Special to The Libertarian Enterprise

I've never been comfortable calling 9/11 "9-11." I'm not sure why this is. I'm not usually big on slash marks. Yet something about the hyphenated version of 9/11 has always bothered me. The only time I ever hyphenate the "9" and "11" in 9/11 is when I'm saving a file on my computer. Windows won't let you use slashes when you're naming your files. So if I want to save a file called "9/11.doc," I have to save it as "9-11.doc" instead.

My favorite way of writing 9/11 actually involves no numbers whatsoever. If I had it my way, everyone would call 9/11 "Nine-Eleven." I first came up with this variation several years ago because my journalism professor once taught me never to start a sentence with a number.
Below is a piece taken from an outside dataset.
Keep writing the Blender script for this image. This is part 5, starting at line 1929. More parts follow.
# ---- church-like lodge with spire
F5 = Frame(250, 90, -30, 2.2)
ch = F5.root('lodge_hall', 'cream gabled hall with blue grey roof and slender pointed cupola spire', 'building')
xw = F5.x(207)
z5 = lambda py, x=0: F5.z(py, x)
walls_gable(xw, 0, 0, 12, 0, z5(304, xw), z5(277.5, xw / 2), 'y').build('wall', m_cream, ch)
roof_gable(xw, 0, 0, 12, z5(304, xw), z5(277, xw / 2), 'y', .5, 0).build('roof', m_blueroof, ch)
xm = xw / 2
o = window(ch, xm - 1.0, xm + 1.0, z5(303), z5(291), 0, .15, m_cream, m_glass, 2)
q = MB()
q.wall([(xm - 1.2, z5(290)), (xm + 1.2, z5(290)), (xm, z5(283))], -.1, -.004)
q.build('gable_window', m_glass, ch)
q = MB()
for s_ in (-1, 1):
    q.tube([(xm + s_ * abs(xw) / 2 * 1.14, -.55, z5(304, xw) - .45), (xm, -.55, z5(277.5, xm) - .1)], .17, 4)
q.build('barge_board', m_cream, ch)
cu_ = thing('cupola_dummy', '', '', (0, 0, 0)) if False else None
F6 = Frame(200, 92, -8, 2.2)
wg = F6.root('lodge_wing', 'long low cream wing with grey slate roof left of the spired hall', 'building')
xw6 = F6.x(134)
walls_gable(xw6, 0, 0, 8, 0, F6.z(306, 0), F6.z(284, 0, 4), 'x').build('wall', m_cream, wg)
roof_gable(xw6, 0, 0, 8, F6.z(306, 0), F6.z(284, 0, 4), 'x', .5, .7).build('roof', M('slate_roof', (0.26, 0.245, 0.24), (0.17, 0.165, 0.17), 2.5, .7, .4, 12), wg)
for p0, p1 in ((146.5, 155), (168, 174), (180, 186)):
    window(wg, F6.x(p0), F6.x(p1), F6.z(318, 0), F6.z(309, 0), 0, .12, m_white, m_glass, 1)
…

I was writing one of my articles and really wanted to start a sentence with "9/11," which, for some poetic reason or another, sounded better or seemed more appropriate than starting the sentence with "September 11th." So I decided to compromise. I spelled out the numbers, and Nine-Eleven was born.

I like Nine-Eleven. But I've never seen anyone else use it.

Hallmark and the government have tried pushing the name Patriot Day on us, but that name has never stuck, either. We call it 9/11 because it felt like an emergency. We're never going to call it anything different. Maybe Patriot Day will work when we're all dead a few years from now. Or maybe it would work if Nine-Eleven had happened on Nine-Twelve.

I've gone through a lot of different preferences on this issue over the years. Sometimes my politics on 9/11 change. Other times, I just change the way I write it.

I'm okay with writing "09/11/01," and I'm actually okay with "09-11-01" also. I'm not okay with leaving the zero off the number of the month, though. I don't like how it looks when you write "9/11/01." It seems imbalanced.

I've always been okay with writing "September 11th" or the abbreviated "Sept. 11th," but I've never been okay with writing "Sept. 11" without the "th" unless the "11" is followed by the year, as in "Sept. 11, 2001."

Lately, I've been getting tired of using the "th." I think the only reason I haven't stopped using it is because changing my ways seems like such a commitment.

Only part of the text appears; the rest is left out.